Sur son compte Instagram, Merve Taskin, 23 ans, documente sa vie d'influenceuse : on la découvre en pleine séance de yoga, en paréo au bord d'une piscine, face à une pyramide maya au Mexique ou posant devant la Tour Eiffel... Rien que de très banal. Pourtant, la jeune instagrammeuse turque vient d'être appelée à comparaître en octobre prochain devant une cour de justice d'Istanbul. Son crime ? Avoir partagé auprès de ses 500 000 followers des images du célèbre Sex Museum d'Amsterdam lors d'un voyage l'an dernier avec deux amies pour célébrer ses 22 ans. Sur ces photos, on peut notamment apercevoir des exemples de merchandising en vente dans la boutique du musée, comme des pâtes en forme de pénis.
Des clichés touristiques qui n'a pas particulièrement plu aux autorités turques, qui l'ont arrêtée à son retour à Instanbul. "J'ai fait ma déclaration à la police. Je pensais que c'était fini, mais des mois plus tard, j'ai été de nouveau arrêtée. J'ai été détenue pendant une nuit et j'ai fait une déclaration aux procureurs au sujet des posts. On m'a dit que j'étais libre de partir", a raconté la jeune femme au journal néerlandais Het Parool.
Mais l'affaire ne s'est pas arrêtée là : à sa grande surprise, Merve Taskin a ensuite reçu un SMS la convoquant devant un tribunal d'Istanbul le 26 octobre pour faire face à des accusations d'obscénité. Selon la BBC, elle est accusée d'avoir violé l'article 226 du code pénal turc.
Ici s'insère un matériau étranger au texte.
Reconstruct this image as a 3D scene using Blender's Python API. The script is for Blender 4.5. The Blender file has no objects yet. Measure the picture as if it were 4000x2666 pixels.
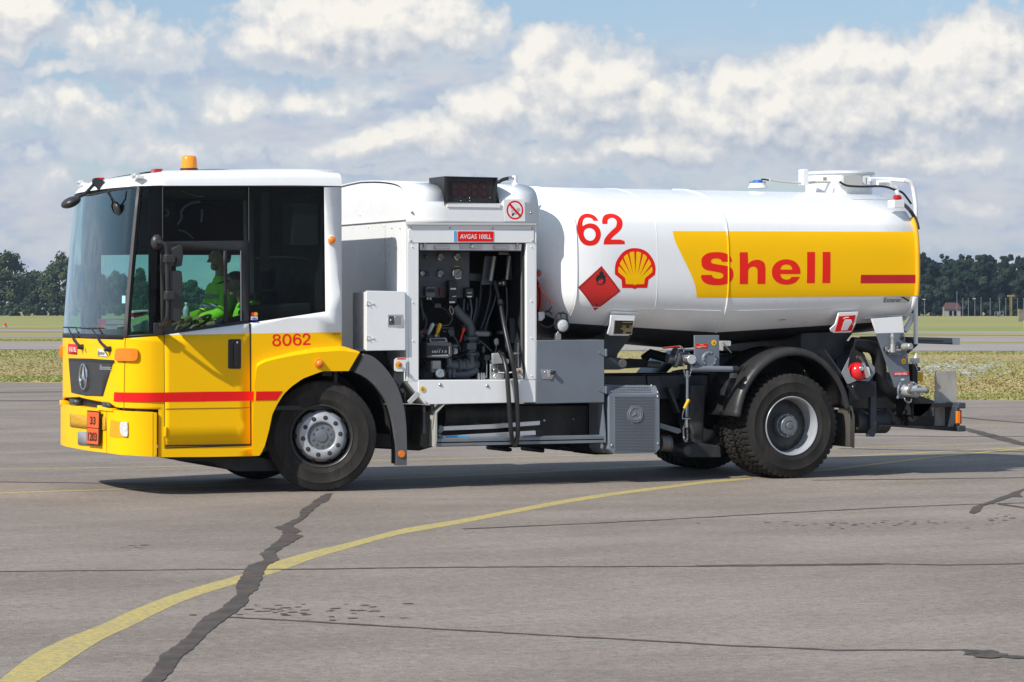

Celui-ci spécifie que la publication de "matériel obscène" entraîne une peine de prison allant de six mois à trois ans, ainsi qu'une amende.
Une sanction qui n'a pas manqué d'estomaquer le Sex Museum d'Amsterdam au coeur de l'affaire, qui a pris contact avec l'influenceuse par message privé sur Instagram. "C'est surréaliste", aurait ainsi réagi Monique Van Marlet, la directrice de l'établissement, comme le relaie le média MiddleEastEye. "Notre musée est destiné à éduquer les gens du monde entier sur l'histoire du sexe. Nous vous admirons pour vous être exprimée et avoir publié ces images."
Cet exemple ubuesque illustre le recul de la liberté d'expression dans le pays dirigé par l'ultra-conservateur Recep Tayyip Erdogan. Amnesty International dresse un bilan sans concessions contre le régime autoritaire turc, pointant le "harcèlement judiciaire contre des dissidents avérés ou présumés, notamment contre des journalistes, des responsables politiques, des militants, des utilisateurs et utilisatrices des réseaux sociaux et des défenseurs des droits humains." L'ONG Freedom House, elle, affirme que la Turquie "reste l'un des endroits les plus difficiles de la région européenne pour exercer son droit à la liberté de parole et d'expression."
De son côté, Merve Taskin rappelle que ses posts étaient avant tout "humoristiques", remerciant sa communauté pour son soutien en attendant le jour de sa comparution. Tout en avouant à la BBC qu'elle est "inquiète."